[Start RAW DATA]
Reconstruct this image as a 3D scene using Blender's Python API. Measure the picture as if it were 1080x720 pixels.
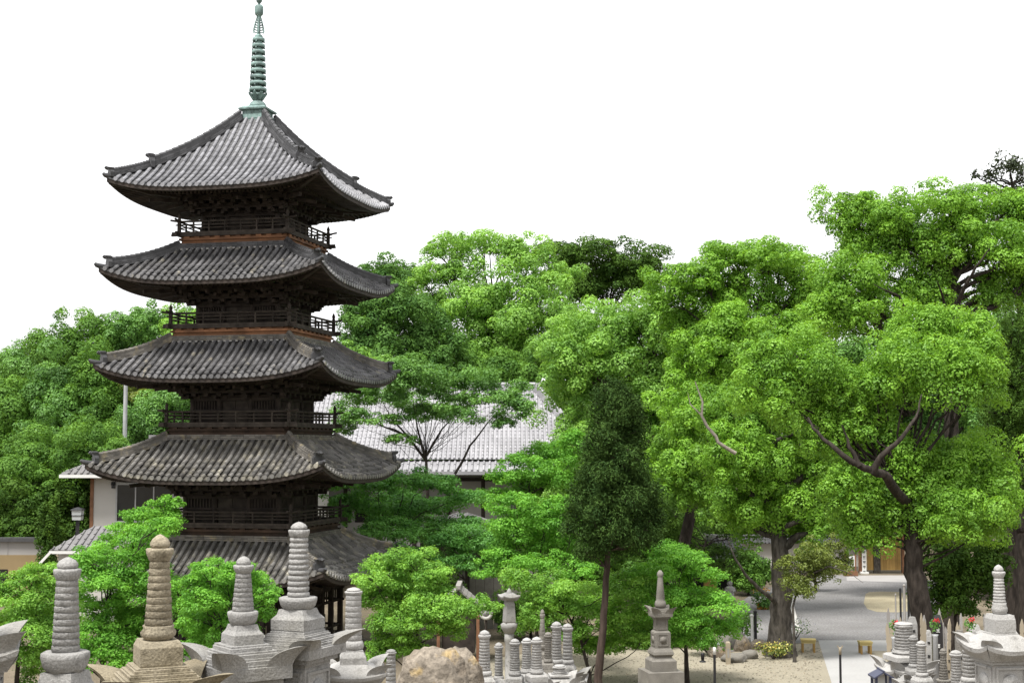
import bpy, math, random
import numpy as np
from mathutils import Vector, Matrix

for o in list(bpy.data.objects):
    bpy.data.objects.remove(o, do_unlink=True)
S = bpy.context.scene
COL = S.collection
R = math.radians
PI = math.pi

# ------------------------------------------------------------------ camera
CAM_Z = 9.8
F_PX = 1491.0            # focal length in photo pixels (1080 wide)
PITCH = R(4.32)
cam_d = bpy.data.cameras.new('camera')
cam_d.sensor_width = 36.0
cam_d.lens = F_PX / 1080.0 * 36.0
cam_d.clip_start = 0.1
cam_d.clip_end = 6000
cam = bpy.data.objects.new('camera', cam_d)
COL.objects.link(cam)
cam.location = (0, 0, CAM_Z)
cam.rotation_euler = (R(90) + PITCH, 0, 0)
S.camera = cam

# ------------------------------------------------------------------ light
SUN_EL, SUN_AZ = R(64), R(215)      # azimuth clockwise from +Y (camera looks to +Y)
W = bpy.data.worlds.new('World')
S.world = W
W.use_nodes = True
nt = W.node_tree
nt.nodes.clear()
sky = nt.nodes.new('ShaderNodeTexSky')
sky.sky_type = 'NISHITA'
sky.sun_disc = False
sky.sun_elevation = SUN_EL
sky.sun_rotation = SUN_AZ
sky.dust_density = 4.0
hs = nt.nodes.new('ShaderNodeHueSaturation')
hs.inputs['Saturation'].default_value = 0.12
mx = nt.nodes.new('ShaderNodeMix')
mx.data_type = 'RGBA'
mx.inputs[0].default_value = 0.6
mx.inputs[7].default_value = (9.5, 9.55, 9.7, 1)      # even white cloud cover
bg = nt.nodes.new('ShaderNodeBackground')
bg.inputs['Strength'].default_value = 0.08
wo = nt.nodes.new('ShaderNodeOutputWorld')
tcw = nt.nodes.new('ShaderNodeTexCoord')
mpw = nt.nodes.new('ShaderNodeMapping'); mpw.inputs['Scale'].default_value = (1.0, 1.0, 3.0)
nsw = nt.nodes.new('ShaderNodeTexNoise'); nsw.inputs['Scale'].default_value = 1.7; nsw.inputs['Detail'].default_value = 6
crw = nt.nodes.new('ShaderNodeMix'); crw.data_type = 'RGBA'
crw.inputs[6].default_value = (7.0, 7.05, 7.25, 1); crw.inputs[7].default_value = (11.5, 11.5, 11.6, 1)
rmw = nt.nodes.new('ShaderNodeMapRange'); rmw.inputs[1].default_value = 0.33; rmw.inputs[2].default_value = 0.62
nt.links.new(tcw.outputs['Generated'], mpw.inputs['Vector']); nt.links.new(mpw.outputs[0], nsw.inputs['Vector'])
nt.links.new(nsw.outputs[0], rmw.inputs[0]); nt.links.new(rmw.outputs[0], crw.inputs[0]); nt.links.new(crw.outputs[2], mx.inputs[7])
nt.links.new(sky.outputs[0], hs.inputs['Color'])
nt.links.new(hs.outputs[0], mx.inputs[6])
nt.links.new(mx.outputs[2], bg.inputs['Color'])
nt.links.new(bg.outputs[0], wo.inputs['Surface'])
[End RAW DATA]
Return exactly what appears from the opening line of the material through the line with "PI = math.pi", apart from the pictures.

Reconstruct this image as a 3D scene using Blender's Python API. Measure the picture as if it were 1080x720 pixels.
import bpy, math, random
import numpy as np
from mathutils import Vector, Matrix

for o in list(bpy.data.objects):
    bpy.data.objects.remove(o, do_unlink=True)
S = bpy.context.scene
COL = S.collection
R = math.radians
PI = math.pi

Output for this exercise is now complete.